In 2010, Jane (details of the complainant and adviser are confidential) met with her insurance adviser to review her life and mortgage protection cover.
After carrying out a needs analysis, the adviser recommended that Jane move to a new insurer and take out life, trauma, and mortgage repayment cover.
A year later, they met again and the adviser recommended that Jane move to another new insurer so she filled out a new proposal but did not disclose pre-existing health issues including Type-2 diabetes.
Two years later, Jane fell ill and made a claim under her mortgage protection insurance that the insurer declined because Jane had failed to disclose her diabetes and suffered some complications from it. The insurer also cancelled Jane’s policies.
Jane said she was unhappy with the adviser’s advice when she moved to the new insurer and complained the adviser had not adequately advised her on the risks of non-disclosure both when she moved her insurance in 2010 and again in 2011.
Jane wanted the adviser to compensate her for all the premiums she had paid to the new insurers and compensation for stress and inconvenience.
The adviser did not agree and said Jane had answered no to the questions about pre-existing health conditions and felt he had been acting in Jane’s best interests when he recommended that she move to a new insurer who would offer her better benefits for a lower premium.
FSCL said in its decision that it was concerned the adviser had not prepared any statement of advice when Jane applied for her new insurance cover.
However, the FSCL was satisfied it was more likely than not that the adviser had advised Jane of the risks of non-disclosure.
The adviser had sent Jane a copy of her completed application form, pointing out she should re-read the information about her duty of disclosure.
The adviser also had notes of a discussion with Jane about an old neck injury and whether or not a new insurer would accept a claim relating to the injury.
Jane had suffered from diabetes and complications for some years, and FSCL thought it reasonable to expect Jane to know she should declare her diabetes to a new insurer.

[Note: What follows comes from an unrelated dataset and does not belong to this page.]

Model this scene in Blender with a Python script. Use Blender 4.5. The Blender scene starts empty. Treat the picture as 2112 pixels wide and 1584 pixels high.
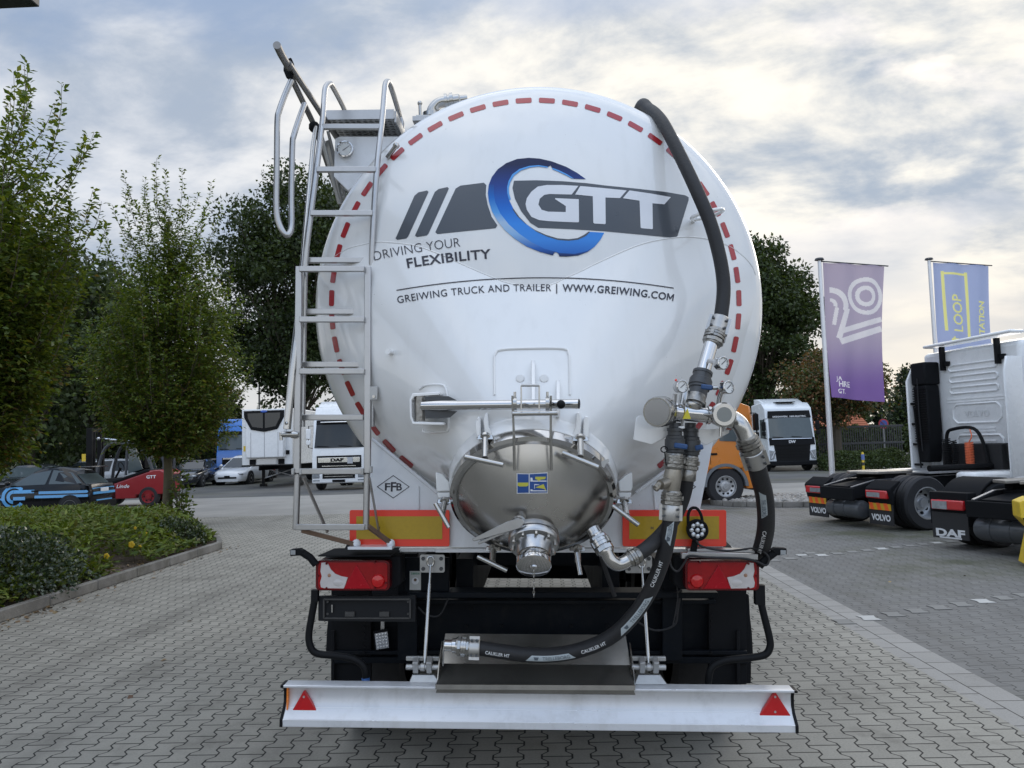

"But, in this case, the adviser’s records were severely lacking because he had not done any statement of advice or product comparison between the old and the new insurers," the FSCL decision states.
"We decided that the flawed advice process had caused Jane some stress and inconvenience.
"We found that the shortcomings in the adviser’s advice process had not caused Jane a direct loss," FSCL states.
"Jane’s failure to disclose her diabetes was the cause of her loss.
"However, we said that the adviser should pay compensation of $1000 for the stress he caused Jane as a result of his poor advice process."